I’m far from an AI skeptic. I think it’s the biggest tech advancement of this decade, if not century. I’m a daily user of multiple AI products and actively invest in companies using AI.
The problem is that this shorthand can warp how founders and investors think about these companies. Like the “X for Y” pattern, the “with AI” pattern deliberately associates a company with something exciting and successful, a massive technology shift. It does the job of getting attention and building excitement.
But that tradeoff for conciseness can be dangerous. Just like “X for Y” patterns harm founders by focusing them on X rather than Y, the “with AI” pattern can focus founders on the AI rather than the problem being solved.
Does this mean that you shouldn’t use AI as a startup? Or that you shouldn’t brand yourself as using it if you do? Absolutely not. It’s a powerful technology and marketing tool. But know that your framing can shape your thoughts and actions.
There’s the popular saying: “People don’t buy a quarter inch drill. They buy a quarter inch hole.” It’s a good reminder that customers ultimately aren’t buying the thing to solve the problem, they’re buying a solved problem. Those two things are often but not always the same.
This is worth reiterating, since the tech industry fetishizes the new thing. What’s tricky is that this fetishization of the new thing often generates early traction. Your first 10 customers may use your product, not despite, but because of the “with X”. Most of the early desire to use something may be because it uses AI – not necessarily because it solves the core problem better with it. And that can be enough to get you going, so it shouldn’t be ignored.

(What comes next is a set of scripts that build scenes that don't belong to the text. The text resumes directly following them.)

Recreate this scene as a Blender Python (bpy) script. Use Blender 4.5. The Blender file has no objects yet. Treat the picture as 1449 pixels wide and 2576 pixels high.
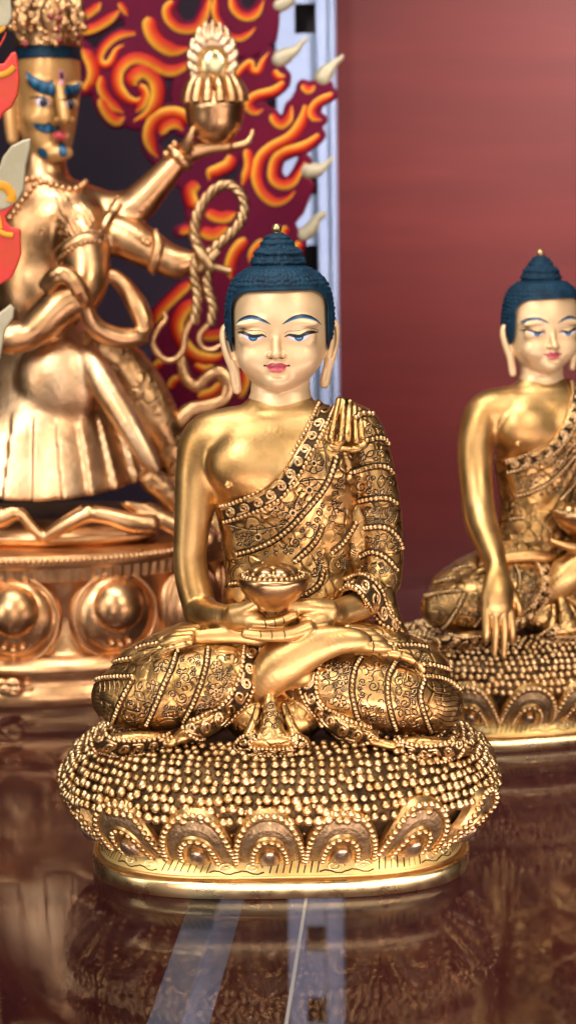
import bpy, math, random
import numpy as np
from mathutils import Vector, Matrix
from mathutils.bvhtree import BVHTree
random.seed(7); np.random.seed(7)
S = bpy.context.scene
COL = S.collection
R = math.radians

# ------------------------------------------------------------------ camera, world, lamps, exposure
F = 5513.0                       # focal length in units of the 1449 x 2576 photograph
CX, CY = 724.5, 1288.0
CAM = np.array([0.0, -0.64, 0.2])
PITCH, ROLL = R(8.5), R(-0.8)
cam_d = bpy.data.cameras.new('camera'); cam = bpy.data.objects.new('camera', cam_d); COL.objects.link(cam)
cam_d.sensor_fit = 'VERTICAL'; cam_d.sensor_height = 36.0; cam_d.lens = F / 2576 * 36.0
cam_d.clip_start = 0.01; cam_d.clip_end = 50
CM = Matrix.Rotation(math.pi / 2 - PITCH, 4, 'X') @ Matrix.Rotation(ROLL, 4, 'Z')
cam.matrix_world = Matrix.Translation(CAM) @ CM
CR = np.array(CM.to_3x3())
cam_d.dof.use_dof = True; cam_d.dof.focus_distance = 0.61; cam_d.dof.aperture_fstop = 22.0
S.camera = cam

S.world = bpy.data.worlds.new('World'); S.world.use_nodes = True
wn = S.world.node_tree; wn.nodes.clear()
def W(t, **k):
    n = wn.nodes.new(t)
    for a, b in k.items(): setattr(n, a, b)
    return n
wo = W('ShaderNodeOutputWorld'); wb = W('ShaderNodeBackground'); wt = W('ShaderNodeTexCoord')
ws = W('ShaderNodeSeparateXYZ'); wr = W('ShaderNodeValToRGB')
wnz = W('ShaderNodeTexNoise'); wnz.inputs['Scale'].default_value = 2.2; wnz.inputs['Detail'].default_value = 2
wm = W('ShaderNodeMath', operation='MULTIPLY_ADD'); wm.inputs[1].default_value = 0.9
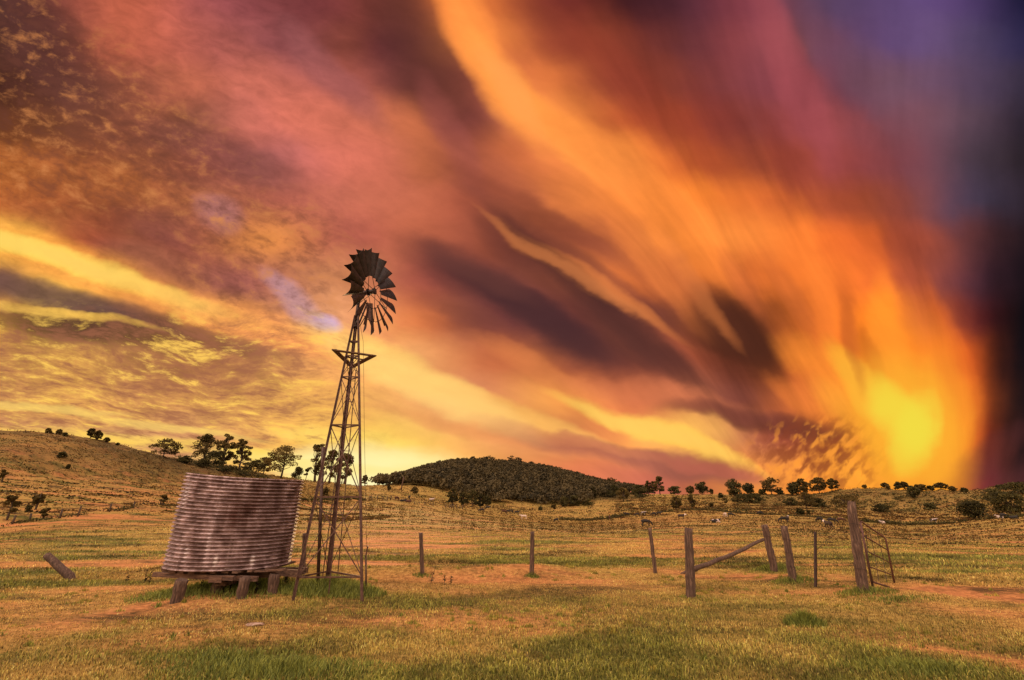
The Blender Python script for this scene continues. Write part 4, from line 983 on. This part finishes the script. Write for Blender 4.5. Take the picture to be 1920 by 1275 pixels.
# ---------------------------------------------------------------- trees
def leaf_quads(C, size, g, flat=.5):
    n = len(C); a = g.normal(size=(n, 3)); a /= np.linalg.norm(a, axis=1)[:, None]
    b = g.normal(size=(n, 3)); b -= a * (a * b).sum(1)[:, None]; b /= np.linalg.norm(b, axis=1)[:, None]
    s = size * g.uniform(.6, 1.3, (n, 1))
    V = np.stack([C + a * s * .5, C + b * s * .35, C - a * s * .5, C - b * s * .35], 1).reshape(-1, 3)
    F = np.arange(n * 4).reshape(-1, 4)
    return V, F
def tree(px, py, hpx, wpx, label, style='gum', cat='tree', group=None, dist=None, nleaf=None, mat=None, seed=None, kind_name=None):
    seed = seed or int(px * 13 + py * 7 + hpx); g = np.random.default_rng(seed); rd = random.Random(seed)
    b = hit(px, py) if dist is None else on(px, dist)
    if b is None:
        az, el = azel(px, 930); i = np.interp(az, RD[0], RD[1]); b = on(px, float(i) * .985)
    d = math.hypot(b.x, b.y)
    top = at(px, py - hpx, b.y); bot = at(px, py, b.y); H = max(top.z - bot.z, .5); W = wpx * b.y / FPX * .98; H = H * (.8 if style == 'bush' and hpx > 12 else 1.0)
    name = kind_name or {'gum': 'gum_tree', 'round': 'round_tree', 'bush': 'bush', 'sap': 'sapling', 'thin': 'gum_tree'}[style]
    root = empty(name, b); tag(root, label, cat, group)
    # crown layout
    if style in ('gum',): nc, lo, csz = 36, .20, .15
    elif style == 'thin': nc, lo, csz = 32, .20, .145
    elif style == 'round': nc, lo, csz = 46, .14, .185
    elif style == 'sap': nc, lo, csz = 9, .35, .2
    else: nc, lo, csz = 24, .0, .24
    cl = []
    for k in range(nc):
        t = g.uniform(0, 1); zz = H * (lo + (.97 - lo) * t ** .85)
        prof = {'gum': math.sin(math.pi * min(1, .18 + .80 * t)) ** .7, 'thin': math.sin(math.pi * min(1, .2 + .75 * t)) ** .8, 'round': math.sqrt(max(0.05, 1 - (2 * t * .93 - .86) ** 2)), 'sap': .9 - .3 * t, 'bush': math.sqrt(max(.05, 1 - t * t * .9))}[style]
        a = g.uniform(0, 2 * math.pi); r = W / 2 * prof * math.sqrt(g.uniform(.1, 1)) * .88
        cl.append(np.array([r * math.cos(a), r * math.sin(a), zz]))
    m = MB(); br = max(.07, H * .028) if style != 'bush' else H * .03
    fork = H * (lo + .12) if style != 'bush' else H * .2
    bend = Vector((rd.uniform(-.06, .06) * H, 0, 0))
    m.tube([Vector((0, 0, -.3)), bend * .4 + Vector((0, 0, fork * .5)), bend + Vector((0, 0, fork)), bend * 1.2 + Vector((0, 0, H * .82))], [br * 1.25, br, br * .75, br * .2], 7)
    for c in cl:
        z0 = min(c[2] * .6, H * .7); s0 = bend + Vector((0, 0, max(z0, fork * .55))); e0 = Vector(c)
        mid = s0.lerp(e0, .5) + Vector((rd.uniform(-.04, .04) * H, rd.uniform(-.04, .04) * H, -.02 * H))
        m.tube([s0, mid, e0], [br * .42, br * .28, br * .1], 5, False)
    m.build('trunk', MBARK, root, True)
    per = (nleaf or int(np.clip(hpx * 50, 240, 3000))) // nc
    Cs = []; Ts = []
    for c in cl:
        s = np.array([W * csz * g.uniform(.6, 1.15), W * csz * g.uniform(.6, 1.15), min(H, W) * csz * g.uniform(.45, .8)])
        q = g.normal(size=(per, 3)); q /= np.linalg.norm(q, axis=1)[:, None]; q *= g.uniform(.25, 1, (per, 1)) ** .5
        Cs.append(c + q * s); Ts.append(np.full(per, g.uniform(.0, 1)) * .7 + g.uniform(0, .3, per))
    Cs = np.concatenate(Cs); Ts = np.concatenate(Ts); Cs[:, 2] = np.maximum(Cs[:, 2], .05)
    size = max(.10, d / FPX * 2.3) * (1.0 if style != 'round' else 1.1)
    V, F = leaf_quads(Cs, size, g)
    me = mesh_np('crown', V, F, colors=np.repeat(Ts, 4)[:, None] * np.ones(3))
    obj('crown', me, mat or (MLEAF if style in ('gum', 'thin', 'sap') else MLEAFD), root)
    return root
GL = 'trees along the crest of the left hill'; GS = 'small trees on the left hillside'; GR = 'trees along the right skyline'; GM = 'trees and bushes on the right slope'; GW = 'trees at the edge of the wooded hill'; GP = 'dark trees before the wooded hill'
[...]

But the effect lessens over time. Your first 10 customers really care about AI. Your 100th sort of cares about it, but really cares about how much better you solve their problem. And your 1,000th customer is probably skeptical of AI and just wants the problem solved.
It reminds me of the classic “Crossing the Chasm” model, as a company transitions from the early adopters to the early majority:
The challenge for founders is to take advantage of the “with X” framing in the early days, without letting it warp their thinking and strategy too much. This means staying focused on what problem is being solved and not how it’s solved.
It means remembering that AI, or any other technology or business model, is a means to an end. It means remembering that the overwhelming majority of your future customers won’t know or care about how you solve a problem, but what problem you solve and how much better/cheaper/faster you do it for them.
That can be difficult because of the power of language. How you describe the company informs how you think about the company. How you think about your company informs, consciously and unconsciously, in big and small ways, the decisions you make.
It reminds me of the famous scene from Indiana Jones and Raiders of the Lost Ark, where Indiana has to switch a boobytrapped idol with a bag of sand. Like in the scene, founders must use the power of the current thing (“with X!”), but swap it in their own minds and eventually in the market with the actual problem that’s being solved. They must time this correctly, so they don’t cling on to how a problem is solved at the expense of actually solving it for the greatest number of people in the long run.
Smart founders recognize that the goal isn’t simply to build a company using AI – or any other specific technology or business model. The real goal is to build a large and successful company, and AI (or any other technology or business model) is just a means to an end. “With X” is a gambit to build momentum until you’re better known for solving a problem really well than for how you solve it.